Bara bianca, fiori bianchi, volti attoniti e occhi giovani gonfi di lacrime. Troppo giovani per conoscere il dolore di una perdita simile. Sono stati celebrati oggi pomeriggio, nella chiesa di San Giovanni Battista, i funerali di Elisabetta la quindicenne che ieri, nel giorno del suo compleanno, ha concluso il suo percorso terreno con una scelta inspiegabile.
In testa al corteo i familiari, a seguire i gruppi Scout di cui Elisabetta faceva parte e poi le autorità cittadine e non solo. Migliaia di persone hanno reso omaggio alla piccola.
Ieri sera gli amici avevano in programma la festa per il suo compleanno, ma a quella festa nessuno è mai andato.
“Elisabetta è passata dal tempo all’eternità – ha detto monsignor Calì nel corso dell’omelia – e nessuno dubiti del fatto che lei sia già con Dio”.
All’uscita della bara palloncini e applausi, poi l’ultimo viaggio.
Ogni morte lascia attoniti, davanti a un’inesauribile domanda: perché? Ma non tutte le morti sono le stesse, e quella della giovane Elisabetta porta con sé domande troppo difficili per poter solo pensare a qualche risposta.
Interrogativi che rimarranno, insieme a qualche eventuale risposta, nell’unico ‘luogo’ dov’è giusto che siano, senza che la morbosità o il pettegolezzo violino un dolore che – nonostante l’impatto collettivo di un fatto così triste – rimane sempre rigorosamente privato.

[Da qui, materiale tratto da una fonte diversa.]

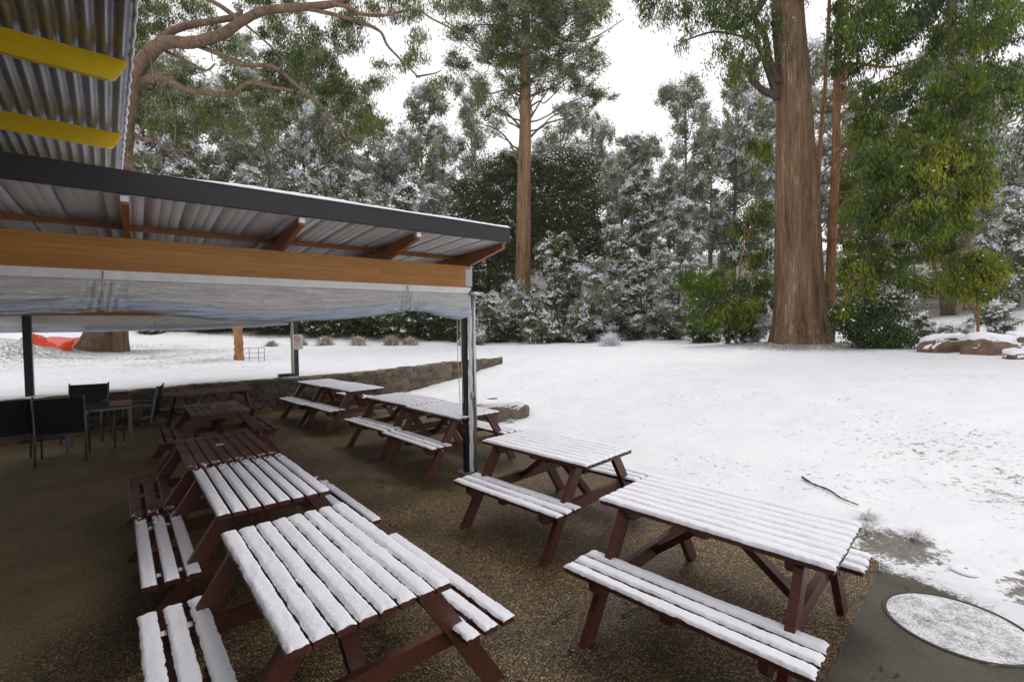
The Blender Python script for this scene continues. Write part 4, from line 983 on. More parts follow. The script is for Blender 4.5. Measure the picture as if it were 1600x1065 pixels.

Semmai, con una riflessione più ampia e che non sia in alcun modo un riferimento diretto alla triste storia di questi giorni, è la società intera che potrebbe porsi delle domande sui nostri giovani/ragazzi, sul rapporto adolescenti – adulti.
“Cosa ostacola un dialogo aperto con i propri figli? Cosa teme realmente un genitore che non pone attenzione ai campanelli d’allarme che potrebbero manifestare un disagio profondo? Perché un genitore non riesce a trasmettere al proprio figlio l’idea che sia possibile superare insuccessi e fallimenti?”. Scriveva la dottoressa Daniela Maimone, psicologa e psicoterapeuta, in un articolo sul tema dell’adolescenza, qualche tempo fa.
Come aiutare i genitori a capire questi ragazzi sempre più ‘enigmatici’?
“La famiglia – citando ancora la psicologa – dovrebbe essere come un ‘contenitore’ per i figli, in grado di rassicurare e al contempo introdurre una giusta dose di regole (che trasmettono senso di sicurezza e tranquillità ai giovani, nonostante il loro costante opporvisi). Ma di certo, le vie di mezzo, considerate le migliori, non sono sempre così facili da mettere in pratica. L’optimum sarebbe avere un dialogo aperto e costante che informi il genitore di eventuali malesseri più o meno manifesti, prima che essi possano condurre ad un disagio più pervasivo e a processi inarrestabili. In generale, un genitore pronto ad ascoltare in primo luogo se stesso e le proprie emozioni è in grado di comunicare indirettamente al figlio che non bisogna temere il dolore, la rabbia, la sofferenza, l’angoscia, anche se tali vissuti interiori possono apparentemente intimorire”.